▶ _PROBLEM STATEMENT_:
Gather all lines with "Treat" from the records.

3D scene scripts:
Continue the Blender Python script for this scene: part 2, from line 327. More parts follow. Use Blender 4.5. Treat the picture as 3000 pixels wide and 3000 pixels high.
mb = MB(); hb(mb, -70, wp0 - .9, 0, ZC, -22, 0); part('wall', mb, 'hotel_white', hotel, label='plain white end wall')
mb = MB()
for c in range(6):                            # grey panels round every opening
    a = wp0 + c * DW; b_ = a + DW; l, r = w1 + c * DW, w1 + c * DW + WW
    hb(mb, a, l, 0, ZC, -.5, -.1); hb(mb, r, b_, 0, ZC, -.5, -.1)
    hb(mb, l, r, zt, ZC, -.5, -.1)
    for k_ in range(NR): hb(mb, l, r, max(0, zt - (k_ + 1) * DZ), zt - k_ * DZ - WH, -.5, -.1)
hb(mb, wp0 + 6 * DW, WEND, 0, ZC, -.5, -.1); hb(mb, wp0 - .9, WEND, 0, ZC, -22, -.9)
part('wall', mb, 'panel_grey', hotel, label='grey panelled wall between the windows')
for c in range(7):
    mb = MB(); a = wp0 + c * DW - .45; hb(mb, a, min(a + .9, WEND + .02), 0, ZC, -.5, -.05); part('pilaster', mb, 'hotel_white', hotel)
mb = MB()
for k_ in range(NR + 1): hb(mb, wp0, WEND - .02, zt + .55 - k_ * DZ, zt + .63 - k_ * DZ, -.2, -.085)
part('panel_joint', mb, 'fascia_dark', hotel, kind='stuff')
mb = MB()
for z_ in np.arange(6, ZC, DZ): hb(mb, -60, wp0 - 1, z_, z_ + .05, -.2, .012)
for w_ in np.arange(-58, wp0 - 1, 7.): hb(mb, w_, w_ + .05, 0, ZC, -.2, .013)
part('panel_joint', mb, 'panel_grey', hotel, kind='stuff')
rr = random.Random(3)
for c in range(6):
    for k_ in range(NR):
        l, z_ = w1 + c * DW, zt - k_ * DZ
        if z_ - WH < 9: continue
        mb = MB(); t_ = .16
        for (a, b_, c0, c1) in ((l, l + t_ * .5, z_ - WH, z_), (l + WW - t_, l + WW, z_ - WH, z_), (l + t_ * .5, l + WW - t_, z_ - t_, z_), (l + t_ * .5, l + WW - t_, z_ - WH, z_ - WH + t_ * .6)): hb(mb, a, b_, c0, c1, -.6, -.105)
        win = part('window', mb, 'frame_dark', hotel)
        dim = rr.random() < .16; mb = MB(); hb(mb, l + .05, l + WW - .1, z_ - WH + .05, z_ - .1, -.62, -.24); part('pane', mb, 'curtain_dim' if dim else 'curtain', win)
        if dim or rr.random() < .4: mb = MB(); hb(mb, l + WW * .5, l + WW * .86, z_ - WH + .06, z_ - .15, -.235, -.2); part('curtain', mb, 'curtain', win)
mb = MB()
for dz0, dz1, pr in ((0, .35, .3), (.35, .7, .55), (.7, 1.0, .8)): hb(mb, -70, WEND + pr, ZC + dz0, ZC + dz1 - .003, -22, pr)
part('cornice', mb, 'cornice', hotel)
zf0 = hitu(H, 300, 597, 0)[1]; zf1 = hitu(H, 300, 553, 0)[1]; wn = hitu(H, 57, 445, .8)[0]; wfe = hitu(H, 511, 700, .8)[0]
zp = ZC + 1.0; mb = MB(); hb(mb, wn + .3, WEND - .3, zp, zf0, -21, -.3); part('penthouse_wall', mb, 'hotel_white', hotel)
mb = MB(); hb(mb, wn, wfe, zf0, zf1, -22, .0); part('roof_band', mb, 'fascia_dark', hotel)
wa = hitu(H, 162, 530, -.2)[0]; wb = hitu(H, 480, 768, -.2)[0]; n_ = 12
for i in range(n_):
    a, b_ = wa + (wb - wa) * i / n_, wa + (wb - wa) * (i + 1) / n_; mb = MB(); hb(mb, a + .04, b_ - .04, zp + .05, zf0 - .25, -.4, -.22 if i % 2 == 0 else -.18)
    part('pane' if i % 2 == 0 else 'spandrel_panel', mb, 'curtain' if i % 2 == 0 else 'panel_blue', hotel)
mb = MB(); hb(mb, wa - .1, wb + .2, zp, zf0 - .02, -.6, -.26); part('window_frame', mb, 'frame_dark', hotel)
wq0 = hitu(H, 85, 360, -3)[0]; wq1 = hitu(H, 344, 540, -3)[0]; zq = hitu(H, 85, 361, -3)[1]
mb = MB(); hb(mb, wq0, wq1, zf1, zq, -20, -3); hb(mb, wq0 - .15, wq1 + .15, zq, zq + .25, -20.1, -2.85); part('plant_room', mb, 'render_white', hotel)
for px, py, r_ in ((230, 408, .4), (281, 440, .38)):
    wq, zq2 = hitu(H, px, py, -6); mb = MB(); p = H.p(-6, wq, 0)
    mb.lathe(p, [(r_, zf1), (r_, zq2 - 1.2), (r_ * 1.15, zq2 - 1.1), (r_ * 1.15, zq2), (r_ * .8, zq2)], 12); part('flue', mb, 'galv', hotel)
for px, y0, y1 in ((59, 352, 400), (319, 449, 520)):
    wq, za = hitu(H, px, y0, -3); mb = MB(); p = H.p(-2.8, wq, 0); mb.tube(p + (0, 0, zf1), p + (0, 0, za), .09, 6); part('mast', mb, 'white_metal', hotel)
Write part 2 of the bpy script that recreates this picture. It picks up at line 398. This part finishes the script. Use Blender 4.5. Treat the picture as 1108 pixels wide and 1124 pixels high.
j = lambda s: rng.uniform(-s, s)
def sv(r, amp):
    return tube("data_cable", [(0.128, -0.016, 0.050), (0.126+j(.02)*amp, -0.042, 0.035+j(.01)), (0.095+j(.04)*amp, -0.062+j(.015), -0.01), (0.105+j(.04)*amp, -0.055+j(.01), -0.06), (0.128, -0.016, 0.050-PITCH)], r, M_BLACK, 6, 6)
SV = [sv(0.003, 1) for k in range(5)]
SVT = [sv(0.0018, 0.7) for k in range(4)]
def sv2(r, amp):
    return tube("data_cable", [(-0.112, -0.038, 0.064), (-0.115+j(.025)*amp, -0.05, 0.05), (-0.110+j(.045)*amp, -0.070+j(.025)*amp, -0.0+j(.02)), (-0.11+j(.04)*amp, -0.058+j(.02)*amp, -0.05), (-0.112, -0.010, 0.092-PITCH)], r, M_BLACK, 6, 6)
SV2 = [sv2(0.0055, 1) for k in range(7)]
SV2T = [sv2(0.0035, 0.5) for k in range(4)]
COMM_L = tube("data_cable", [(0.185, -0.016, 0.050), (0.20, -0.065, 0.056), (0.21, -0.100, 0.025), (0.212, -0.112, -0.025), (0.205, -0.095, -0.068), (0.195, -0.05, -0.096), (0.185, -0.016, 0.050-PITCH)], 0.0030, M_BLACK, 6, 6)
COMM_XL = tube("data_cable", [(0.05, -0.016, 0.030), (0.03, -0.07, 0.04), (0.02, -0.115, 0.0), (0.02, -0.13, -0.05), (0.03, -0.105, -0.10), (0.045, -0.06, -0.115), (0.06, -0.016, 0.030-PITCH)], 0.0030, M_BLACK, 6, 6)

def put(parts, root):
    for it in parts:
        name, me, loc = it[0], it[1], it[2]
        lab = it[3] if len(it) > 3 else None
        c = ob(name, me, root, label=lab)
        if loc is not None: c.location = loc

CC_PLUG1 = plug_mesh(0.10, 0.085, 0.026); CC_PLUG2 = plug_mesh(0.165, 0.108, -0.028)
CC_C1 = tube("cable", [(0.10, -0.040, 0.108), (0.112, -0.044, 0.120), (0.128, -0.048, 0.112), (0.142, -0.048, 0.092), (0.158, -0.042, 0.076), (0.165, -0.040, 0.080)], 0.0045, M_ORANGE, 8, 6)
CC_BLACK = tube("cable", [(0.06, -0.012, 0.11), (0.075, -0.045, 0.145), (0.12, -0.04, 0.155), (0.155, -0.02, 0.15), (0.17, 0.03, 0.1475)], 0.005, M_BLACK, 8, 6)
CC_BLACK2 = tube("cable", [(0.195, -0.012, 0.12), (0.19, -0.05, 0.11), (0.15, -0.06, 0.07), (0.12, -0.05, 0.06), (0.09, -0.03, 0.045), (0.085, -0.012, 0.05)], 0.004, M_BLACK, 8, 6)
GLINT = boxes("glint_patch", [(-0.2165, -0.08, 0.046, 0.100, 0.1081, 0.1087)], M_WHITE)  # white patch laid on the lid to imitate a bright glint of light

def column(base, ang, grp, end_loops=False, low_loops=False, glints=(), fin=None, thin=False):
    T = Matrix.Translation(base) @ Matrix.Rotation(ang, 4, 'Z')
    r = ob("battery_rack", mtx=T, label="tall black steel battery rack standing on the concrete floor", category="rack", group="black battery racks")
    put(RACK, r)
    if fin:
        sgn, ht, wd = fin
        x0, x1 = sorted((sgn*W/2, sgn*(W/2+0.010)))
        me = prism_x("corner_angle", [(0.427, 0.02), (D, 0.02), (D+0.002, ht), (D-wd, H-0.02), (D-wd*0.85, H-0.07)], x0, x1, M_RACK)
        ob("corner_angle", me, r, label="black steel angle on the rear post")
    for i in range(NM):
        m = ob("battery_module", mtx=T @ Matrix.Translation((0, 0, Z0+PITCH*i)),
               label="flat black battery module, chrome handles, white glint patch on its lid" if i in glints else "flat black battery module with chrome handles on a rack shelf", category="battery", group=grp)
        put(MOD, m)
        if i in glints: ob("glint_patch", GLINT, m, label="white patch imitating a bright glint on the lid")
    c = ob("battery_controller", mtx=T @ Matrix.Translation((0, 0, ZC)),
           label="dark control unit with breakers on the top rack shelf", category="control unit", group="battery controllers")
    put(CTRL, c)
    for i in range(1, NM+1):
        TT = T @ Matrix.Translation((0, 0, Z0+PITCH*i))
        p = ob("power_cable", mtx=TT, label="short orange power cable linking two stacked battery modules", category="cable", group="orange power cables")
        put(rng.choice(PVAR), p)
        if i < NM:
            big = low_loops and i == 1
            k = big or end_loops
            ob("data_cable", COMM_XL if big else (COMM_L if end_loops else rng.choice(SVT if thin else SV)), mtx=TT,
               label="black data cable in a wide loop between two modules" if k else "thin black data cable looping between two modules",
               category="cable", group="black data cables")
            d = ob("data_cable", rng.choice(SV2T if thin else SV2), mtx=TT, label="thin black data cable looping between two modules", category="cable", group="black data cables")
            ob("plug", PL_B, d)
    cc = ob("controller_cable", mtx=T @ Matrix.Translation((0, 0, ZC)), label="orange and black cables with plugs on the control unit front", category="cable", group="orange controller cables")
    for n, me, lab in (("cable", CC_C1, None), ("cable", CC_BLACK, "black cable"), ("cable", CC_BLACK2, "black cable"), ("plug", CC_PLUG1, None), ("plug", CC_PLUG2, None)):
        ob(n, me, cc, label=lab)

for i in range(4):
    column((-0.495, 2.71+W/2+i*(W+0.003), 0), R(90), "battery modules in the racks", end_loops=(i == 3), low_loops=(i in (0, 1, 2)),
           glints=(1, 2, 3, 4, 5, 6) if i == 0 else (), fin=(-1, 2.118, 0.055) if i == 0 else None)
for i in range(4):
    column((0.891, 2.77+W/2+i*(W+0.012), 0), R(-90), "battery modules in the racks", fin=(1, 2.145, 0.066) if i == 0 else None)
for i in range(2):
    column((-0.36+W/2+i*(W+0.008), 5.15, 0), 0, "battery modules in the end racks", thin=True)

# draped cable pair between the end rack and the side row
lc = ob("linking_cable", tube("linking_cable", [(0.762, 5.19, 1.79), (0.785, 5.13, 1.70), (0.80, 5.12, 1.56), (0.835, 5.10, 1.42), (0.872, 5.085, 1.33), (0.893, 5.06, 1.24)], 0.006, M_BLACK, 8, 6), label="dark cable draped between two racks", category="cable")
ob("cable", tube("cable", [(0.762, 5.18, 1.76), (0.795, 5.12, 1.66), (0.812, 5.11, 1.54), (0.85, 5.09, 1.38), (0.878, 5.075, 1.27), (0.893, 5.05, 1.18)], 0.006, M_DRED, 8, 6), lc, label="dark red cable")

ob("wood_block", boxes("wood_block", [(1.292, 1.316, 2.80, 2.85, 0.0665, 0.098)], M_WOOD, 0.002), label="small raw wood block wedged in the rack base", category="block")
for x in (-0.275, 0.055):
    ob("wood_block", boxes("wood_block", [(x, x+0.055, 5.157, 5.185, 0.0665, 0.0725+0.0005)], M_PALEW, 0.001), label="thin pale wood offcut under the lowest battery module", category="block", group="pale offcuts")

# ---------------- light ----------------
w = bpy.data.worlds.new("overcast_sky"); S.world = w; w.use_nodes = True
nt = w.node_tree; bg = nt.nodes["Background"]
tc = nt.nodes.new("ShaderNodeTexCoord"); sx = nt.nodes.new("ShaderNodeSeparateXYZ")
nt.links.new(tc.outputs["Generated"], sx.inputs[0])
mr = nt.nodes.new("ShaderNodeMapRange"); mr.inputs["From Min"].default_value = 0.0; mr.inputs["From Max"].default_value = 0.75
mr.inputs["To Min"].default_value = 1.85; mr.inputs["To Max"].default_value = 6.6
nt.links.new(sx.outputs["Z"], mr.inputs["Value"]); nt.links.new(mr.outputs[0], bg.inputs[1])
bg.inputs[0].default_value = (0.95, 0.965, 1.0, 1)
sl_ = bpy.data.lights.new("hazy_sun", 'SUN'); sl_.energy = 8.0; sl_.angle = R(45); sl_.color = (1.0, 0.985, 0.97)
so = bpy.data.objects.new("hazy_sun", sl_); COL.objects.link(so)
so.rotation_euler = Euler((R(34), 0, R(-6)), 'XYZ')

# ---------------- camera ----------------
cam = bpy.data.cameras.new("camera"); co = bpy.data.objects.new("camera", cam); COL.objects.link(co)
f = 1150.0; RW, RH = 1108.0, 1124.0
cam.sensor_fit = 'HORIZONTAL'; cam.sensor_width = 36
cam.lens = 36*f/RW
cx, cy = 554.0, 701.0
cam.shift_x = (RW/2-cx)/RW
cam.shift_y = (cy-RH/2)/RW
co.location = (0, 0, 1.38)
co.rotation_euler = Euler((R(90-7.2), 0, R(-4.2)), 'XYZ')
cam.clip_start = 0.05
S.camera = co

▶ _THE RESULT_:
Continue the Blender Python script for this scene: part 2, from line 327. More parts follow. Use Blender 4.5. Treat the picture as 3000 pixels wide and 3000 pixels high.
Write part 2 of the bpy script that recreates this picture. It picks up at line 398. This part finishes the script. Use Blender 4.5. Treat the picture as 1108 pixels wide and 1124 pixels high.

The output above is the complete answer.